Vie e piazze che fino a qualche ora fa, nell'ultimo fine settimana in cui Trieste è stata in zona gialla, brulicavano di persone, sedute ordinatamente ai tavolini dei bar a consumare seguendo le rigide regole anticovid, svuotate dall'entrata del capoluogo giuliano in zona arancione. Poche le persone in giro, ancora meno quelle che consumano con la formula dell'asporto, molte le serrande rimaste abbassate, circa la metà dei locali e dei bar più periferici, forse leggermente meno quelli del centro città, dove comunque c'è un po' più di passaggio. Ma la sensazione di chi si ritrova a passeggiare a Trieste e in generale quella di desolazione, senza il tipico movimento e chiacchiericcio delle persone sedute ai tavolini a bere il caffè. Difficile anche individuare alcuni locali aperti, visto che di giorno non ci sono le luci a farti capire che all'interno c'è qualcuno e spesso la “feritoia” adibita al passaggio del cibo e delle bevande e talmente piccola che si fa fatica a trovarla. Sembrano esserci due filosofie tra i ristoratori triestini, quella del “meglio di niente” e quella del “piuttosto che rimetterci resto chiuso”.

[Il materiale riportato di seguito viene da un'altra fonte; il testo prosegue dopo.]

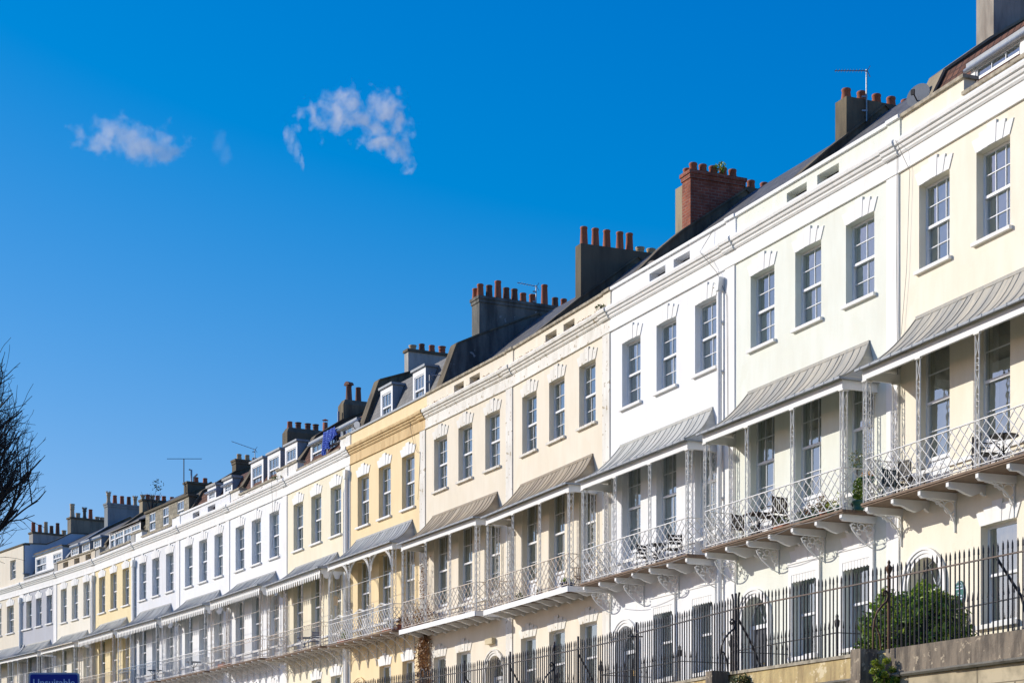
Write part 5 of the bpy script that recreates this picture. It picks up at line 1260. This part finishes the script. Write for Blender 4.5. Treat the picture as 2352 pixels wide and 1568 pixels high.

Ad aderire a questo secondo pensiero sembrano essere stati la maggior parte dei gestori del popoloso quartiere di San Giacomo, dove i bar di consuetudine sono un vero e proprio luogo di ritrovo per gli abitanti della zona, soprattutto i più anziani. Poche le realtà che hanno optato per l'apertura e poche anche le persone in giro. Stessa atmosfera anche davanti alle osterie, solitamente molto frequentate per la pausa pranzo ma quasi deserte in questo caso.
In centro città colpiscono i tavolini e le sedie ammucchiati agli angoli dei bar o dello spazio all'esterno dei locali. Non sono molte le persone che si fermano a consumare qualcosa; chi acquista una bevanda od un panino cerca poi una scalinata od una panchina per mangiare in queste giornate in cui il clima è clemente.
Ormai tra i commercianti il sentimento più diffuso è la rassegnazione; sono tutti stufi di questa situazione, stanchi di non poter lavorare ed amareggiati per gli sforzi, anche economici, fatti per poter tenere aperti i locali adeguandosi alle norme, ma che regolarmente vengono cancellati dai Dpcm o dalle ordinanze regionali che chiudono le attività. Il timore principale, come ormai si va avanti a dire da mesi, è che molte di quelle serrande non si alzeranno più.